Los conocedores de la obra de Chejov, ese mago que parecía conocernos mejor que nosotros mismos antes de que hubiéramos nacido, sabréis que es complicado llegar a mal puerto partiendo de esa materia prima. Sus piezas teatrales han dado lugar a varias versiones fílmicas, con mayor o menor fortuna pero nunca mala. Tampoco permite un resultado desafortunado contar con las interpretaciones de Annette Bening, Saoirse Ronan o Elisabeth Moss mano a mano.
Y, sin embargo… Hay muchas maneras de llevar teatro al cine y sigue habiendo clases: la versión que Marco Bellochio ofreció en 1977, haciendo suyo el texto del dramaturgo entendiendo que la atemporalidad de sus temas debe permitir traerlos al presente sin miedo, incluso personalizándolos, ofrecía una riqueza, por su creatividad, mayor a la que presenta la visión de Michael Mayer que ahora vemos en cines. Se explica porque él es hombre de teatro (cuenta solo con dos largos en su haber) y porque sí ha abordado al maestro en el teatro, con su Tío Vania: se ha mantenido bastante fiel al texto original, a las esencias del mensaje de Chejov sobre nuestra naturaleza voluble y frágil, y a sus modos de expresarlo. Pero en su acercamiento a los usos del cine en lo técnico (los cortes, los giros de cámara marcados) es donde más incómodo puede encontrarse el espectador, sacado de forma un tanto brusca del ambiente escénico pero sin quedar tampoco sumergido en la dinámica fílmica.
En cualquier caso, se trata de una versión más que correcta en lo fundamental, pulcra, y al espectador no lector de Chejov (o lector de infancia) lo sumergirá en una atmósfera deliciosa a ratos, desasosegante otros: la de una casa a orillas de un idílico lago ruso en la que vivimos todos, perdidos y errantes, tan hartos de nuestra familia como necesitados de ella, enamorándonos de las personas equivocadas y faltando en lo más hondo a quienes sí nos aman. También corriendo, en el largo plazo, con las consecuencias de tanto error encadenado.

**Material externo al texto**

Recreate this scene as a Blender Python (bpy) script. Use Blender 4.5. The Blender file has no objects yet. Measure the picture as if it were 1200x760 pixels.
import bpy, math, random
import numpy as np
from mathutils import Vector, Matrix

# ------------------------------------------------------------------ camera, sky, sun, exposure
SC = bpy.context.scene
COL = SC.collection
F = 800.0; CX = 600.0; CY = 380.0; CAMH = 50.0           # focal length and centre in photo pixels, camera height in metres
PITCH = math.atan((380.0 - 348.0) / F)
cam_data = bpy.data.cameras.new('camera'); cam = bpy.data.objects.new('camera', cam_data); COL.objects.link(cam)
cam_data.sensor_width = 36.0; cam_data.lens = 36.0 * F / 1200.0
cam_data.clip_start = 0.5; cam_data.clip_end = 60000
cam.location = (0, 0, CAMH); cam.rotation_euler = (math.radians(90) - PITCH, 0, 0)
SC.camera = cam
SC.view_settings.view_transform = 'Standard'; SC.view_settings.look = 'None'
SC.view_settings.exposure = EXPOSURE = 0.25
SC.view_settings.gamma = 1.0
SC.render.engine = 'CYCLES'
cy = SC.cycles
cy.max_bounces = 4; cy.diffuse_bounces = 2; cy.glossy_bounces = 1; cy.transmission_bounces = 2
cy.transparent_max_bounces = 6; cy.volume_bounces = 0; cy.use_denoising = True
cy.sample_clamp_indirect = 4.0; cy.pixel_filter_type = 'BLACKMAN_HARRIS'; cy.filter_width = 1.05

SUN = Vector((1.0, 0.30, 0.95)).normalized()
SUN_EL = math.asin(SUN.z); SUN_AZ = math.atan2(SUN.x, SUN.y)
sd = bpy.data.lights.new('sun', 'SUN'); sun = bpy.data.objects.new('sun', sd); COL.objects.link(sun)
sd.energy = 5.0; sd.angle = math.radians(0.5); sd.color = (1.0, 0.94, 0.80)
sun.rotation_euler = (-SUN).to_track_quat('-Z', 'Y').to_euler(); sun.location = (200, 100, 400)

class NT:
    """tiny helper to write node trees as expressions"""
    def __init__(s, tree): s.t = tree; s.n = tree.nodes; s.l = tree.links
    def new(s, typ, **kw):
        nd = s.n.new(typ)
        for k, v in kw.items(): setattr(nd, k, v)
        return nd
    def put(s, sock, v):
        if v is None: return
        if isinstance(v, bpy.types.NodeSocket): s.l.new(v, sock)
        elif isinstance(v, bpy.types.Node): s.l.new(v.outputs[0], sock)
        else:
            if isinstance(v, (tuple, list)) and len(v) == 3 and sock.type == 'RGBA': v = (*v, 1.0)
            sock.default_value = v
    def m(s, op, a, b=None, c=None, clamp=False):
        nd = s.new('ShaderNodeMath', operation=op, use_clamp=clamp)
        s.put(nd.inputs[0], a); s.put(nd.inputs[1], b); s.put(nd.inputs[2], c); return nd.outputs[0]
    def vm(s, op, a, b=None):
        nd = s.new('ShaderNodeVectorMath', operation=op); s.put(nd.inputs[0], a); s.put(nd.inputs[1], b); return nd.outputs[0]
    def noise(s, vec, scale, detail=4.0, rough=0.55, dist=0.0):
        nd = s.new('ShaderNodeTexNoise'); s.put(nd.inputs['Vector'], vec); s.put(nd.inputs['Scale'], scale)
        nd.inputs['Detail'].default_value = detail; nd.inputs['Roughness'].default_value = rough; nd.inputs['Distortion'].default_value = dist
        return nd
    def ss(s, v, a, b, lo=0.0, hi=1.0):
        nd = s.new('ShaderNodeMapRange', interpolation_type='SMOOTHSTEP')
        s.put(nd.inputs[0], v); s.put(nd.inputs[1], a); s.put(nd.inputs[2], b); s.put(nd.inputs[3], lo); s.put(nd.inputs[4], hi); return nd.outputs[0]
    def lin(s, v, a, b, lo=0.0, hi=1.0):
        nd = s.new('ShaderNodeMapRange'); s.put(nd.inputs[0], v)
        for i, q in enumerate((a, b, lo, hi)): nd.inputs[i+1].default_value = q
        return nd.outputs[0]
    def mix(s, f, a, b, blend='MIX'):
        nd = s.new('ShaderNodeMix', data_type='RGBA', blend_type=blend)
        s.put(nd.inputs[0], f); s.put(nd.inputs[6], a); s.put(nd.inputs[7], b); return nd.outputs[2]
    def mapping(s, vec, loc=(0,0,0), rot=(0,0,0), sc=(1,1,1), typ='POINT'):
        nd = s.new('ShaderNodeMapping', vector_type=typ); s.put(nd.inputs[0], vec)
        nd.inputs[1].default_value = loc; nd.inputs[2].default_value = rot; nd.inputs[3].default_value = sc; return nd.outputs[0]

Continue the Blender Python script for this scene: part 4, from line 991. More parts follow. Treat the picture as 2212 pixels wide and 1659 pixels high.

El único fleco (anecdótico) que podría no hacer universal la trama de Chejov es la clase social elevada de los protagonistas, su actividad intelectual elevada y su también elevada libertad de costumbres (solo superficialmente asumida), pero no se convierte ese en un matiz relevante que invalide esa poesía poderosa y triste de estos artistas y amantes frustrados que parecen enviar a la quema lo que tocan y, tras mucho aspirar, terminan convirtiendo la supervivencia en éxito.